Stated exercise: From the listing below, output the lines between the one with "Write a Blender" and the one with "PI = math.pi", including those two, and nothing else. Pictures are not copied.
>> START Data for processing
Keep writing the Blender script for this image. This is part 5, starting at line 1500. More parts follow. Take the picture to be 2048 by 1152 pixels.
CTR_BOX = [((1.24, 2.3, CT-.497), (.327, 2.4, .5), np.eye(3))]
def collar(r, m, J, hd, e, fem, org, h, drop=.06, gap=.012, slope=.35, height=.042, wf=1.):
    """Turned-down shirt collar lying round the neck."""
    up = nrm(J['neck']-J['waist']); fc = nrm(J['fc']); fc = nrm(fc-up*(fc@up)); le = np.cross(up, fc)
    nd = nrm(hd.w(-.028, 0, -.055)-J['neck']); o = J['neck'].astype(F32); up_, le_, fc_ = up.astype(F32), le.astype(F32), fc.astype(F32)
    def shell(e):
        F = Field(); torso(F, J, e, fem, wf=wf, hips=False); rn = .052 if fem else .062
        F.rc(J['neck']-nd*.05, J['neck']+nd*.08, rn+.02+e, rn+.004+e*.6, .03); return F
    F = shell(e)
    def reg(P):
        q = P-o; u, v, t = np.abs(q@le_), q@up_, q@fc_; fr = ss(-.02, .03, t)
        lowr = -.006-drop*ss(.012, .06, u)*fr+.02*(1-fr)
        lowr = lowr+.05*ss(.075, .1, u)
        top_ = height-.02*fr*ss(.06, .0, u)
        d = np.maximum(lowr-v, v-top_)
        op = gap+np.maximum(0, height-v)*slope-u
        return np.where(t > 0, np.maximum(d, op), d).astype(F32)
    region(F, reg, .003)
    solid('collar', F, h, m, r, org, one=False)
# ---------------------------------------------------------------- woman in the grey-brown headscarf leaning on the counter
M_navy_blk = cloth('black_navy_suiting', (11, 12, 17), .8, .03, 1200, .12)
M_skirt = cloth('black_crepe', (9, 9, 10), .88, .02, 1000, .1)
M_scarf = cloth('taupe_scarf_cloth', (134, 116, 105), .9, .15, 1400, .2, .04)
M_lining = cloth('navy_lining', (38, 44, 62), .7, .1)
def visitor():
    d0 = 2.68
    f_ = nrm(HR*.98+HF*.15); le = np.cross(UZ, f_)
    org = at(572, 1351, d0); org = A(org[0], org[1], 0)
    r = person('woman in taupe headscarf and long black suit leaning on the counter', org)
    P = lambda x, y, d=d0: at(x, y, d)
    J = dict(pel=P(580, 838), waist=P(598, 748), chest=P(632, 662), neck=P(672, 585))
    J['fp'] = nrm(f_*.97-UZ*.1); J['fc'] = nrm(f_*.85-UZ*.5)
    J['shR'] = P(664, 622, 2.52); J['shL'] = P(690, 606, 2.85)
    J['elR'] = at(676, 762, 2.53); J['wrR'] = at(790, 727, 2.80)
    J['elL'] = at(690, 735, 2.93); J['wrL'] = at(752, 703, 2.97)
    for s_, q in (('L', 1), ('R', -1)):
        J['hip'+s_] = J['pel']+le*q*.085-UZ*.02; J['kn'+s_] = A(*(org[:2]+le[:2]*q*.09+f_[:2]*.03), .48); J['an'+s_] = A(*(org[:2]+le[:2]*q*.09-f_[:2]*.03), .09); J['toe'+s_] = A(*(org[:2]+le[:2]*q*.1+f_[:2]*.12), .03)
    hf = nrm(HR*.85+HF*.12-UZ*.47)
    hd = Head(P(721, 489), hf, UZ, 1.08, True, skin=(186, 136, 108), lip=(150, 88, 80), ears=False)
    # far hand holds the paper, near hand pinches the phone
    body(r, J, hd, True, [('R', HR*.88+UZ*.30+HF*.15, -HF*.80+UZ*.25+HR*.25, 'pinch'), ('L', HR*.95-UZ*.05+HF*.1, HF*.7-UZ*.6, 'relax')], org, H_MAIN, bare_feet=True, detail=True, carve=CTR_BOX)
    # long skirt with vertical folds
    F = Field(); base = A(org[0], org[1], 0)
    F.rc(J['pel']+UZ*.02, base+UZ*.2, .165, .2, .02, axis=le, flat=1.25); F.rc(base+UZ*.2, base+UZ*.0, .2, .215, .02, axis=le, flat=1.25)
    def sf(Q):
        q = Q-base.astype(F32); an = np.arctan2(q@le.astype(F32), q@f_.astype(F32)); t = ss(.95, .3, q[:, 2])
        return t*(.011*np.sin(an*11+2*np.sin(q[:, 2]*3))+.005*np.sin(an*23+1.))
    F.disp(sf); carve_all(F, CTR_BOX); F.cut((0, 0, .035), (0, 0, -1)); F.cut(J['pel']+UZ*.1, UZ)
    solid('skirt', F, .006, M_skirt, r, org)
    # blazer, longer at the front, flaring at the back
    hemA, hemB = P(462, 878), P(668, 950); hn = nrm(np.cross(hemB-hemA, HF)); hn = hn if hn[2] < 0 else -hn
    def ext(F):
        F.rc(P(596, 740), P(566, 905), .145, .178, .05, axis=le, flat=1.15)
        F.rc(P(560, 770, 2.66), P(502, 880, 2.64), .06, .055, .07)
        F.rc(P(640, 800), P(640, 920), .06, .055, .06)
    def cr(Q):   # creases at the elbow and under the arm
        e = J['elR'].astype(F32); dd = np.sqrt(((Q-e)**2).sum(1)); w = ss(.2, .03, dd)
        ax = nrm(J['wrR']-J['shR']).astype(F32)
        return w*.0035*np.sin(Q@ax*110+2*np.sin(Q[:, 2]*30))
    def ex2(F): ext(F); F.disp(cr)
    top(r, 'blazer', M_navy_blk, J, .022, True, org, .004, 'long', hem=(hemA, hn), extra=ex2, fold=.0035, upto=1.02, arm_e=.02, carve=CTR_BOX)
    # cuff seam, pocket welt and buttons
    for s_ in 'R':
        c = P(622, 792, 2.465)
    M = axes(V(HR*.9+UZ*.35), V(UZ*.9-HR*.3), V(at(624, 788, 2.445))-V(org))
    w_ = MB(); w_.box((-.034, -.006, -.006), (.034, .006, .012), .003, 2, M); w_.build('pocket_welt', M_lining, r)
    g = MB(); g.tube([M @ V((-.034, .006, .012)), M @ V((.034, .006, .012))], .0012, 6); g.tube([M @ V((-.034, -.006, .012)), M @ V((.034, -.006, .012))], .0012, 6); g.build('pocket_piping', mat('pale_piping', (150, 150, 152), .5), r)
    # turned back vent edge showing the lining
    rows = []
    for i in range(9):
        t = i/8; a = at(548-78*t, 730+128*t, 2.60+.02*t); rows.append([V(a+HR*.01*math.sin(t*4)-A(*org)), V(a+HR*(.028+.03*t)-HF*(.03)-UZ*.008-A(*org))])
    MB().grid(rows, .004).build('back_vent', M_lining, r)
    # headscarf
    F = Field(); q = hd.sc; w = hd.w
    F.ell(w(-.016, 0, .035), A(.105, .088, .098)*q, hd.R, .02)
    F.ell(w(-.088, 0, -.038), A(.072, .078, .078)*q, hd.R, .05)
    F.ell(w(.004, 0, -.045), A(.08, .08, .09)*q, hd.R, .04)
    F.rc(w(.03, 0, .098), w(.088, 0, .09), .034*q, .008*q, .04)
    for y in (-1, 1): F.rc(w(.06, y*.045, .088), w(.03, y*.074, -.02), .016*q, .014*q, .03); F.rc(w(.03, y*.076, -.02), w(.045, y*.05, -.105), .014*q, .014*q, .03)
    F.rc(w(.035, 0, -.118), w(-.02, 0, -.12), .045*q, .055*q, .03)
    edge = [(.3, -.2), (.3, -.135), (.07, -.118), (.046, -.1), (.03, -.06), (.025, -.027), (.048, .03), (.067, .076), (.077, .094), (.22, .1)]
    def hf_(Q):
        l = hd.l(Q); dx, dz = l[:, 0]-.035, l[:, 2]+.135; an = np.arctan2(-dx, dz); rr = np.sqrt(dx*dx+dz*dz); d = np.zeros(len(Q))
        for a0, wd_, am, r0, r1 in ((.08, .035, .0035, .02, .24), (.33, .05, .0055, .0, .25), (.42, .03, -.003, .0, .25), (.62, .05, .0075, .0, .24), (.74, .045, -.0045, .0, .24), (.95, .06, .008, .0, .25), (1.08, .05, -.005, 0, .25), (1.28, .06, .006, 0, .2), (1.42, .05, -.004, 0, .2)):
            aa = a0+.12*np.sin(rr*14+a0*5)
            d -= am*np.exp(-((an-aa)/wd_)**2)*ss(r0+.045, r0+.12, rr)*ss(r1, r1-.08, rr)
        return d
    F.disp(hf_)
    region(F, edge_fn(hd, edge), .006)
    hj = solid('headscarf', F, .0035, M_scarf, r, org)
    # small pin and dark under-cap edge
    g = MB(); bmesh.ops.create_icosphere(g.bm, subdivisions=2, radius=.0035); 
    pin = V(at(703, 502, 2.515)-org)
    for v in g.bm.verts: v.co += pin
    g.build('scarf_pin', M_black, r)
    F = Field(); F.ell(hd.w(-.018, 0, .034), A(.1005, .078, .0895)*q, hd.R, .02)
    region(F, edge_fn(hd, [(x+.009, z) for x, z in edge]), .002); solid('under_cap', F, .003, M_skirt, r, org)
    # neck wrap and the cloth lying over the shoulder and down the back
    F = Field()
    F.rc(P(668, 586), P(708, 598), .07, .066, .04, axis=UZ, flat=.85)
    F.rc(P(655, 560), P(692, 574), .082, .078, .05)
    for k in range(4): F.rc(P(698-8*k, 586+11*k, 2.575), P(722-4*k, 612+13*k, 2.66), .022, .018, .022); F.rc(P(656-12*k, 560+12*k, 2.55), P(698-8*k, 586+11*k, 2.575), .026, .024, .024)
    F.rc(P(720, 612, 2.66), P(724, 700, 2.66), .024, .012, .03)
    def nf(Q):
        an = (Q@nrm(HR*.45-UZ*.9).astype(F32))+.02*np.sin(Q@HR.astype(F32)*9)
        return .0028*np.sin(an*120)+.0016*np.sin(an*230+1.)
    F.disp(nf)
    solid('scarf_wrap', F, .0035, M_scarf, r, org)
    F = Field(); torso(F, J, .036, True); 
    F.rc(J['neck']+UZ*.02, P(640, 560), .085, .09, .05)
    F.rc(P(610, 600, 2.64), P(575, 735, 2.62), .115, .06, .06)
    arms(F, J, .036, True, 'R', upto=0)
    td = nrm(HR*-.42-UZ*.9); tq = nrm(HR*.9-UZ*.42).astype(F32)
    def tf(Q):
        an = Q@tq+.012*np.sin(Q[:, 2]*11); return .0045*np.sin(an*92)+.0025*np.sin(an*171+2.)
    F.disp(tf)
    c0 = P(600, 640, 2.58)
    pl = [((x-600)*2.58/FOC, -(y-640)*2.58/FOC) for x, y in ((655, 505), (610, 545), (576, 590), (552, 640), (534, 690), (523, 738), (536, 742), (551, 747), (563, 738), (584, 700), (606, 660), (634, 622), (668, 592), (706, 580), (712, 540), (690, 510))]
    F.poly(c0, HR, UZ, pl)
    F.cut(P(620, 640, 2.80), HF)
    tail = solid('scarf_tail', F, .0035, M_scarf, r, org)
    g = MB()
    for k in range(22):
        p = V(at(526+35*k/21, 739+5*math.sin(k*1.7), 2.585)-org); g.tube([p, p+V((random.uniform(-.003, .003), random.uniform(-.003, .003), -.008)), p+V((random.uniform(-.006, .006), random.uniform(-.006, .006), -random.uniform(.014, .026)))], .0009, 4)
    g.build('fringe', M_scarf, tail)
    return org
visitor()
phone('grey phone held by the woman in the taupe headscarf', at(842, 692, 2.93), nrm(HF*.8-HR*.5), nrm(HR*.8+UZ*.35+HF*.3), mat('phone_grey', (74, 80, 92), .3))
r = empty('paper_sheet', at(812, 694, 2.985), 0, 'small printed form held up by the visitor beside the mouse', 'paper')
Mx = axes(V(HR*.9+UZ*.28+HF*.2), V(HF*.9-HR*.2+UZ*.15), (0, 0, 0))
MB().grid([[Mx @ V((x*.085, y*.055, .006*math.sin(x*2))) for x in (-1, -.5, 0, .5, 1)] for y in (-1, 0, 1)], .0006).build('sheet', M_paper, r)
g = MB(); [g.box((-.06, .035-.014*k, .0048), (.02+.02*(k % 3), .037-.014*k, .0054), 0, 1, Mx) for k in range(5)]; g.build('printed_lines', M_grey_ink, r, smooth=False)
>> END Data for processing
>> START Data for processing
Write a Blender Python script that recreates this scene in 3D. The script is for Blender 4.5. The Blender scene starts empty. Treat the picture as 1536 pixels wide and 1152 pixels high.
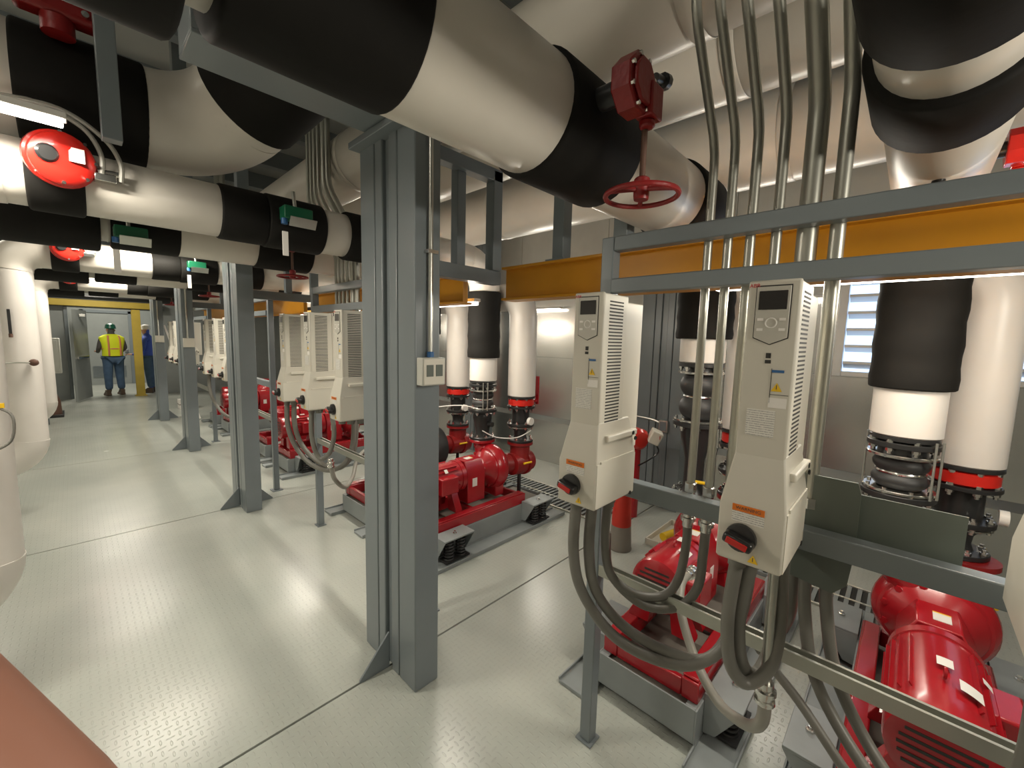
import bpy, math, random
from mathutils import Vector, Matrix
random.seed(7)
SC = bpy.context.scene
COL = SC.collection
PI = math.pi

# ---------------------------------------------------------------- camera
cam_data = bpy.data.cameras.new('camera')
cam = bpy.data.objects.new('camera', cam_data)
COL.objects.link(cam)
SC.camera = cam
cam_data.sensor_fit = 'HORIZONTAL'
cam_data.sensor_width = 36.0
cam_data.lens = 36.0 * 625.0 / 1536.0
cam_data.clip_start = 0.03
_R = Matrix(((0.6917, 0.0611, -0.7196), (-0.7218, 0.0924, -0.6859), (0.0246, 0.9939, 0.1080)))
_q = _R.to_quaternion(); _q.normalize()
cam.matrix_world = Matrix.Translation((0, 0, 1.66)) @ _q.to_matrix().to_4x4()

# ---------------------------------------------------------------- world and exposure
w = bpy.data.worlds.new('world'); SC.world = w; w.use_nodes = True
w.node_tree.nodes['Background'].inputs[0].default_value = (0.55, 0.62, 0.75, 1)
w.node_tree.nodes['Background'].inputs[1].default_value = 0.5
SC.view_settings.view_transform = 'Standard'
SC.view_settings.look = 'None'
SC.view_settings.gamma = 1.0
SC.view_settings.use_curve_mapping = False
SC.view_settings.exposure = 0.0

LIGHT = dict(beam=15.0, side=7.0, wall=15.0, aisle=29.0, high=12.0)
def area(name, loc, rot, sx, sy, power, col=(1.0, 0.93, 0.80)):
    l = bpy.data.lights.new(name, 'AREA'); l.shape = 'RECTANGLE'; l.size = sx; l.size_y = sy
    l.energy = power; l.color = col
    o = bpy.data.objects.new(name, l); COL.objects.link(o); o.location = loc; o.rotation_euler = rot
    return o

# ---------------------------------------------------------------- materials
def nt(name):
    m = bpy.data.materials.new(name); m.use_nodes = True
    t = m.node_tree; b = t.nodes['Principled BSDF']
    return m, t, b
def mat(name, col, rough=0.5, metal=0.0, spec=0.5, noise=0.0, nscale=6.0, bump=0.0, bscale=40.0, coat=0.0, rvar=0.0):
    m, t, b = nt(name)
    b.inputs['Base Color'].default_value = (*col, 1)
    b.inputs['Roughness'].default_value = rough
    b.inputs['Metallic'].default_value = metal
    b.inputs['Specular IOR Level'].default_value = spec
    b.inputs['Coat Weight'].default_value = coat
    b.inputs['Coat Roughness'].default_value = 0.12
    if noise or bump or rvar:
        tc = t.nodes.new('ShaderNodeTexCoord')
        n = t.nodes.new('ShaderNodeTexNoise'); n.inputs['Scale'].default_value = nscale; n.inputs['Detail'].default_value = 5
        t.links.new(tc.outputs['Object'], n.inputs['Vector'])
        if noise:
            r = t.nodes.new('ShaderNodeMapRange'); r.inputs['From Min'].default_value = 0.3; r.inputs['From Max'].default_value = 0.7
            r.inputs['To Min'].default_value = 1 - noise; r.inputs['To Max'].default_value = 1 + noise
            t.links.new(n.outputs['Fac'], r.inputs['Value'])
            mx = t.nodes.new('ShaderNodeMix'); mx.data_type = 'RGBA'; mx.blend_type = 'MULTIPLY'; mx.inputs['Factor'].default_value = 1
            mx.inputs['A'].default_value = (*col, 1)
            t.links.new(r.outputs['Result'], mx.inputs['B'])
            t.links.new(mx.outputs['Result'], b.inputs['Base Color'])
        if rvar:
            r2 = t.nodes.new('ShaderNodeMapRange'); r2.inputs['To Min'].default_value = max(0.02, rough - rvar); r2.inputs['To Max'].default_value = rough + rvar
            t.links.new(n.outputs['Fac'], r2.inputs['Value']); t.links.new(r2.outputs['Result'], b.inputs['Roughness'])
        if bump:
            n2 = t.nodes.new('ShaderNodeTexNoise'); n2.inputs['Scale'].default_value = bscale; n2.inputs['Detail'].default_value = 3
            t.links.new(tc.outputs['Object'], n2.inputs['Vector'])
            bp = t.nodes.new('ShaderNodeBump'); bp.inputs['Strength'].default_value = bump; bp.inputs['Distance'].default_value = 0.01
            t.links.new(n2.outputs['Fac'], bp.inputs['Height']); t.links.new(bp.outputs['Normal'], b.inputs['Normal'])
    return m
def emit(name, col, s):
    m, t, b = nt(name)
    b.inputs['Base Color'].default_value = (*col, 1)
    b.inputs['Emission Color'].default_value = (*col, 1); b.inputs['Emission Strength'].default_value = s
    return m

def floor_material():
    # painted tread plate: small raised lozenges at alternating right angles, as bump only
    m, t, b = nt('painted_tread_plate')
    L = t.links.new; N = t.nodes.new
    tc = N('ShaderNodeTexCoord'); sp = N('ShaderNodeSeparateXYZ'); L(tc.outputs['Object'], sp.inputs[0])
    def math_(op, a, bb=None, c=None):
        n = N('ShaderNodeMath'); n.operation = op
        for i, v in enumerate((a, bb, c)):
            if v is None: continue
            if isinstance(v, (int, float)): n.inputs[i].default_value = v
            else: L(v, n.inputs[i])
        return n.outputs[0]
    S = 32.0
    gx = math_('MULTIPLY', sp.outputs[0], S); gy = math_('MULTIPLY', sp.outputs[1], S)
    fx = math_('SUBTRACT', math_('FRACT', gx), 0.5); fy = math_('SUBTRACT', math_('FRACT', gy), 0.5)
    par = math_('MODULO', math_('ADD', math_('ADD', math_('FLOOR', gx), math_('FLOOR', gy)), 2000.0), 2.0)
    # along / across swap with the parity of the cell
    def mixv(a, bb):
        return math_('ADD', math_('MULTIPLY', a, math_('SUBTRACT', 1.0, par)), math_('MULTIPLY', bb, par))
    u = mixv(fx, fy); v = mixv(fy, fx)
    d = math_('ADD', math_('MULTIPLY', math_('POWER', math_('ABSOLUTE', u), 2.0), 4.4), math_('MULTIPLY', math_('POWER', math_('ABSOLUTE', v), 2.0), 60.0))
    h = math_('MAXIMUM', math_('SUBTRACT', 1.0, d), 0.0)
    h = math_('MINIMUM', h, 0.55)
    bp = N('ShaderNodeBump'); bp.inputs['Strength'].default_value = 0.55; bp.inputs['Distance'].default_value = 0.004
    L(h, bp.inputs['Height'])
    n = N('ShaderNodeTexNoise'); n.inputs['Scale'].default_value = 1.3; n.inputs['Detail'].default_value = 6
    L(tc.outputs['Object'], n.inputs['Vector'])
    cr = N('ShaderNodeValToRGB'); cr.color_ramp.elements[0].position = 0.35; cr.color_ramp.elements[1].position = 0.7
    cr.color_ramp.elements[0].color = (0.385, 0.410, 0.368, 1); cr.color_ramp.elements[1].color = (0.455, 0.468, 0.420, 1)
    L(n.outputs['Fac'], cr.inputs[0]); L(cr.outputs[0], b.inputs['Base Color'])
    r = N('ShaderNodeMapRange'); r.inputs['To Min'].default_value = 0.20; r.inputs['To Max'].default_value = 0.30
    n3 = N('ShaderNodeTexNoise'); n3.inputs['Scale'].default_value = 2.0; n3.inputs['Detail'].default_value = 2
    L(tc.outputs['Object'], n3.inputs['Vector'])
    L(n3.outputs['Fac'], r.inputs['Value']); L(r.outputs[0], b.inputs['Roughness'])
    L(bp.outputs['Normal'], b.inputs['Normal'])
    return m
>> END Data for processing
Output below:
Write a Blender Python script that recreates this scene in 3D. The script is for Blender 4.5. The Blender scene starts empty. Treat the picture as 1536 pixels wide and 1152 pixels high.
import bpy, math, random
from mathutils import Vector, Matrix
random.seed(7)
SC = bpy.context.scene
COL = SC.collection
PI = math.pi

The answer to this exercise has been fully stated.